[Rows from a 3D scene dataset]

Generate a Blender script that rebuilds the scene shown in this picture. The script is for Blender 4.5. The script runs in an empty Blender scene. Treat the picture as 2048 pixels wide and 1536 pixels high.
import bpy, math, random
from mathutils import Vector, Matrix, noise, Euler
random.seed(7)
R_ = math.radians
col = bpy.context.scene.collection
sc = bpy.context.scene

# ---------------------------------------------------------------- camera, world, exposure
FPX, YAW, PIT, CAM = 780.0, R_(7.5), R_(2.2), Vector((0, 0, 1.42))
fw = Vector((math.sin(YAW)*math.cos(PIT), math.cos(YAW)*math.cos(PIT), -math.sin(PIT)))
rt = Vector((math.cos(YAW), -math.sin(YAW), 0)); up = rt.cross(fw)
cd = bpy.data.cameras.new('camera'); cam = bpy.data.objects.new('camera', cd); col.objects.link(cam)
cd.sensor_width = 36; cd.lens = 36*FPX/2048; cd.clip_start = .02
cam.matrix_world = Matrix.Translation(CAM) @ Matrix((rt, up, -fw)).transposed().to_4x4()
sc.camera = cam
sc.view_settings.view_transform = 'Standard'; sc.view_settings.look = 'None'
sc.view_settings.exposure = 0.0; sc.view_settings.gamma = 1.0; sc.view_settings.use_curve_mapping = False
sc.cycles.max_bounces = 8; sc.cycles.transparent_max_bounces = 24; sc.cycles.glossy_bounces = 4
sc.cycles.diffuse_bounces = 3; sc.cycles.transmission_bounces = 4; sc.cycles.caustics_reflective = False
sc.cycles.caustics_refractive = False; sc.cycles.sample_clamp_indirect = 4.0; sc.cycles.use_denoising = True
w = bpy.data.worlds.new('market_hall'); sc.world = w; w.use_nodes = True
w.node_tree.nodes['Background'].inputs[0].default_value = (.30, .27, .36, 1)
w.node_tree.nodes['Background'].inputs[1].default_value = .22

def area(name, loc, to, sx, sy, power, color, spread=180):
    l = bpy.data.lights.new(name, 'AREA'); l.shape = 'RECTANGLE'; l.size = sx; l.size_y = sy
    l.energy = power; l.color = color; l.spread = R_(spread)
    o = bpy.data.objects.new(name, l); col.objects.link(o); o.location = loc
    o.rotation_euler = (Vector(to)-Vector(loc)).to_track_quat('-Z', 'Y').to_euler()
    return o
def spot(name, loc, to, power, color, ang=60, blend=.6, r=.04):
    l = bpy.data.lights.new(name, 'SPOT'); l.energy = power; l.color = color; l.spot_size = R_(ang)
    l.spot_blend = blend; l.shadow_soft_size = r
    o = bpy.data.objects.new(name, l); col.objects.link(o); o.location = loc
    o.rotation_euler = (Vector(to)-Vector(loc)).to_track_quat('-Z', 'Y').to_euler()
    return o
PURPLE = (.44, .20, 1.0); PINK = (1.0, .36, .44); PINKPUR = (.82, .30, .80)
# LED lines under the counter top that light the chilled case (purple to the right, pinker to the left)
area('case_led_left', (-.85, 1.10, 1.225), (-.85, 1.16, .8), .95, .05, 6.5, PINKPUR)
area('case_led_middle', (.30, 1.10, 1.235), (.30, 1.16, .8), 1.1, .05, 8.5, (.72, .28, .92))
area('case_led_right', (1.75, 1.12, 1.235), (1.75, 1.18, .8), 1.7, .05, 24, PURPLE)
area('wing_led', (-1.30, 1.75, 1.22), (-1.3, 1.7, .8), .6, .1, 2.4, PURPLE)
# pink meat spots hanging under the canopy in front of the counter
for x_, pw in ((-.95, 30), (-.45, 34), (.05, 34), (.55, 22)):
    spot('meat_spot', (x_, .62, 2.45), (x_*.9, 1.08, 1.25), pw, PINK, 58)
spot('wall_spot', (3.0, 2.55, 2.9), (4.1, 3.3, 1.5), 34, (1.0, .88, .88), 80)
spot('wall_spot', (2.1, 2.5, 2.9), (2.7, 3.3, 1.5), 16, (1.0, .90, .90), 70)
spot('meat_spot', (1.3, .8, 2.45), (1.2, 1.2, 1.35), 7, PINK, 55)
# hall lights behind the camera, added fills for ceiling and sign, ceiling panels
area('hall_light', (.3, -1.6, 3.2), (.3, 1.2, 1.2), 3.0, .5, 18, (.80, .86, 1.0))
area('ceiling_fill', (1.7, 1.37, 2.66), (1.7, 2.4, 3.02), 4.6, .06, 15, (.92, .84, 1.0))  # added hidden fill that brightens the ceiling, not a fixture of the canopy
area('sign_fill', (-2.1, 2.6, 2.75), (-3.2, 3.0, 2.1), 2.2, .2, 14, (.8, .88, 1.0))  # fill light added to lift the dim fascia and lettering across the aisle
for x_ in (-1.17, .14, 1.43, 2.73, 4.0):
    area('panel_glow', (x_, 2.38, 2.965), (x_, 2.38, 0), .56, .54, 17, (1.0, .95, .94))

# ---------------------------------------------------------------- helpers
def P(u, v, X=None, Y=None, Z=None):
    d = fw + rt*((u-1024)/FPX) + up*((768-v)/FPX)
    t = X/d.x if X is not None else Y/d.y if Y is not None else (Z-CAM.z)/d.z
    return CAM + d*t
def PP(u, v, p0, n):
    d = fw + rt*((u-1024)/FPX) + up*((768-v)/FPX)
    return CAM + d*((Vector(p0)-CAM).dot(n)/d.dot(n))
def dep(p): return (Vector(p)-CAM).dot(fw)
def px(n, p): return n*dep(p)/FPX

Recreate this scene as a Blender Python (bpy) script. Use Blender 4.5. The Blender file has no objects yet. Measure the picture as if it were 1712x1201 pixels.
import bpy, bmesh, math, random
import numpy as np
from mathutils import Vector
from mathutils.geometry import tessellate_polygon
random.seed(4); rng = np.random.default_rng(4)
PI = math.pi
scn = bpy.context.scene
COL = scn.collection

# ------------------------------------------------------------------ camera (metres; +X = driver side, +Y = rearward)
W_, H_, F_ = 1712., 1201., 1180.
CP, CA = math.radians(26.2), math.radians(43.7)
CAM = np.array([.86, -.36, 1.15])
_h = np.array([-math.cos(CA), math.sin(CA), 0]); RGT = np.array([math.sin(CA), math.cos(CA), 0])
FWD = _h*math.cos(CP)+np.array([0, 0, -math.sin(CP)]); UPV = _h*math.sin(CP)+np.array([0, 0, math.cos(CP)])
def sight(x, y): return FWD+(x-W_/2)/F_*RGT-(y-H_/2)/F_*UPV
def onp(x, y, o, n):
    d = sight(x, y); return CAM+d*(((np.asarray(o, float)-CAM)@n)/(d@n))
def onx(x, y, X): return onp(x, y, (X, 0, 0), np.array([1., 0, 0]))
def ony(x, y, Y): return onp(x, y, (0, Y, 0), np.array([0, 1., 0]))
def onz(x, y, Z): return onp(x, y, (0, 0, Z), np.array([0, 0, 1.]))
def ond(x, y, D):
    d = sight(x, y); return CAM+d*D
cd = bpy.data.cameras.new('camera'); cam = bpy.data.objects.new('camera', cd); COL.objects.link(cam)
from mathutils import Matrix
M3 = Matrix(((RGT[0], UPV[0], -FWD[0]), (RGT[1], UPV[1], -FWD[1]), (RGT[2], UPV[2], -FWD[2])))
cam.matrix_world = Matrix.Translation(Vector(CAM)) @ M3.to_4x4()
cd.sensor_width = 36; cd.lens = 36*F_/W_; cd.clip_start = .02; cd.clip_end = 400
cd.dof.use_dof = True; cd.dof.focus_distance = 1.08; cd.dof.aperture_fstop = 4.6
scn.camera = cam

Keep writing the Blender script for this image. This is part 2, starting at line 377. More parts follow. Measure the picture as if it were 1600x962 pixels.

Exercise instructions>
Extract the full listing above without alteration.

Written response>
Generate a Blender script that rebuilds the scene shown in this picture. The script is for Blender 4.5. The script runs in an empty Blender scene. Treat the picture as 2048 pixels wide and 1536 pixels high.
import bpy, math, random
from mathutils import Vector, Matrix, noise, Euler
random.seed(7)
R_ = math.radians
col = bpy.context.scene.collection
sc = bpy.context.scene

# ---------------------------------------------------------------- camera, world, exposure
FPX, YAW, PIT, CAM = 780.0, R_(7.5), R_(2.2), Vector((0, 0, 1.42))
fw = Vector((math.sin(YAW)*math.cos(PIT), math.cos(YAW)*math.cos(PIT), -math.sin(PIT)))
rt = Vector((math.cos(YAW), -math.sin(YAW), 0)); up = rt.cross(fw)
cd = bpy.data.cameras.new('camera'); cam = bpy.data.objects.new('camera', cd); col.objects.link(cam)
cd.sensor_width = 36; cd.lens = 36*FPX/2048; cd.clip_start = .02
cam.matrix_world = Matrix.Translation(CAM) @ Matrix((rt, up, -fw)).transposed().to_4x4()
sc.camera = cam
sc.view_settings.view_transform = 'Standard'; sc.view_settings.look = 'None'
sc.view_settings.exposure = 0.0; sc.view_settings.gamma = 1.0; sc.view_settings.use_curve_mapping = False
sc.cycles.max_bounces = 8; sc.cycles.transparent_max_bounces = 24; sc.cycles.glossy_bounces = 4
sc.cycles.diffuse_bounces = 3; sc.cycles.transmission_bounces = 4; sc.cycles.caustics_reflective = False
sc.cycles.caustics_refractive = False; sc.cycles.sample_clamp_indirect = 4.0; sc.cycles.use_denoising = True
w = bpy.data.worlds.new('market_hall'); sc.world = w; w.use_nodes = True
w.node_tree.nodes['Background'].inputs[0].default_value = (.30, .27, .36, 1)
w.node_tree.nodes['Background'].inputs[1].default_value = .22

def area(name, loc, to, sx, sy, power, color, spread=180):
    l = bpy.data.lights.new(name, 'AREA'); l.shape = 'RECTANGLE'; l.size = sx; l.size_y = sy
    l.energy = power; l.color = color; l.spread = R_(spread)
    o = bpy.data.objects.new(name, l); col.objects.link(o); o.location = loc
    o.rotation_euler = (Vector(to)-Vector(loc)).to_track_quat('-Z', 'Y').to_euler()
    return o
def spot(name, loc, to, power, color, ang=60, blend=.6, r=.04):
    l = bpy.data.lights.new(name, 'SPOT'); l.energy = power; l.color = color; l.spot_size = R_(ang)
    l.spot_blend = blend; l.shadow_soft_size = r
    o = bpy.data.objects.new(name, l); col.objects.link(o); o.location = loc
    o.rotation_euler = (Vector(to)-Vector(loc)).to_track_quat('-Z', 'Y').to_euler()
    return o
PURPLE = (.44, .20, 1.0); PINK = (1.0, .36, .44); PINKPUR = (.82, .30, .80)
# LED lines under the counter top that light the chilled case (purple to the right, pinker to the left)
area('case_led_left', (-.85, 1.10, 1.225), (-.85, 1.16, .8), .95, .05, 6.5, PINKPUR)
area('case_led_middle', (.30, 1.10, 1.235), (.30, 1.16, .8), 1.1, .05, 8.5, (.72, .28, .92))
area('case_led_right', (1.75, 1.12, 1.235), (1.75, 1.18, .8), 1.7, .05, 24, PURPLE)
area('wing_led', (-1.30, 1.75, 1.22), (-1.3, 1.7, .8), .6, .1, 2.4, PURPLE)
# pink meat spots hanging under the canopy in front of the counter
for x_, pw in ((-.95, 30), (-.45, 34), (.05, 34), (.55, 22)):
    spot('meat_spot', (x_, .62, 2.45), (x_*.9, 1.08, 1.25), pw, PINK, 58)
spot('wall_spot', (3.0, 2.55, 2.9), (4.1, 3.3, 1.5), 34, (1.0, .88, .88), 80)
spot('wall_spot', (2.1, 2.5, 2.9), (2.7, 3.3, 1.5), 16, (1.0, .90, .90), 70)
spot('meat_spot', (1.3, .8, 2.45), (1.2, 1.2, 1.35), 7, PINK, 55)
# hall lights behind the camera, added fills for ceiling and sign, ceiling panels
area('hall_light', (.3, -1.6, 3.2), (.3, 1.2, 1.2), 3.0, .5, 18, (.80, .86, 1.0))
area('ceiling_fill', (1.7, 1.37, 2.66), (1.7, 2.4, 3.02), 4.6, .06, 15, (.92, .84, 1.0))  # added hidden fill that brightens the ceiling, not a fixture of the canopy
area('sign_fill', (-2.1, 2.6, 2.75), (-3.2, 3.0, 2.1), 2.2, .2, 14, (.8, .88, 1.0))  # fill light added to lift the dim fascia and lettering across the aisle
for x_ in (-1.17, .14, 1.43, 2.73, 4.0):
    area('panel_glow', (x_, 2.38, 2.965), (x_, 2.38, 0), .56, .54, 17, (1.0, .95, .94))

# ---------------------------------------------------------------- helpers
def P(u, v, X=None, Y=None, Z=None):
    d = fw + rt*((u-1024)/FPX) + up*((768-v)/FPX)
    t = X/d.x if X is not None else Y/d.y if Y is not None else (Z-CAM.z)/d.z
    return CAM + d*t
def PP(u, v, p0, n):
    d = fw + rt*((u-1024)/FPX) + up*((768-v)/FPX)
    return CAM + d*((Vector(p0)-CAM).dot(n)/d.dot(n))
def dep(p): return (Vector(p)-CAM).dot(fw)
def px(n, p): return n*dep(p)/FPX

Recreate this scene as a Blender Python (bpy) script. Use Blender 4.5. The Blender file has no objects yet. Measure the picture as if it were 1712x1201 pixels.
import bpy, bmesh, math, random
import numpy as np
from mathutils import Vector
from mathutils.geometry import tessellate_polygon
random.seed(4); rng = np.random.default_rng(4)
PI = math.pi
scn = bpy.context.scene
COL = scn.collection

# ------------------------------------------------------------------ camera (metres; +X = driver side, +Y = rearward)
W_, H_, F_ = 1712., 1201., 1180.
CP, CA = math.radians(26.2), math.radians(43.7)
CAM = np.array([.86, -.36, 1.15])
_h = np.array([-math.cos(CA), math.sin(CA), 0]); RGT = np.array([math.sin(CA), math.cos(CA), 0])
FWD = _h*math.cos(CP)+np.array([0, 0, -math.sin(CP)]); UPV = _h*math.sin(CP)+np.array([0, 0, math.cos(CP)])
def sight(x, y): return FWD+(x-W_/2)/F_*RGT-(y-H_/2)/F_*UPV
def onp(x, y, o, n):
    d = sight(x, y); return CAM+d*(((np.asarray(o, float)-CAM)@n)/(d@n))
def onx(x, y, X): return onp(x, y, (X, 0, 0), np.array([1., 0, 0]))
def ony(x, y, Y): return onp(x, y, (0, Y, 0), np.array([0, 1., 0]))
def onz(x, y, Z): return onp(x, y, (0, 0, Z), np.array([0, 0, 1.]))
def ond(x, y, D):
    d = sight(x, y); return CAM+d*D
cd = bpy.data.cameras.new('camera'); cam = bpy.data.objects.new('camera', cd); COL.objects.link(cam)
from mathutils import Matrix
M3 = Matrix(((RGT[0], UPV[0], -FWD[0]), (RGT[1], UPV[1], -FWD[1]), (RGT[2], UPV[2], -FWD[2])))
cam.matrix_world = Matrix.Translation(Vector(CAM)) @ M3.to_4x4()
cd.sensor_width = 36; cd.lens = 36*F_/W_; cd.clip_start = .02; cd.clip_end = 400
cd.dof.use_dof = True; cd.dof.focus_distance = 1.08; cd.dof.aperture_fstop = 4.6
scn.camera = cam

Keep writing the Blender script for this image. This is part 2, starting at line 377. More parts follow. Measure the picture as if it were 1600x962 pixels.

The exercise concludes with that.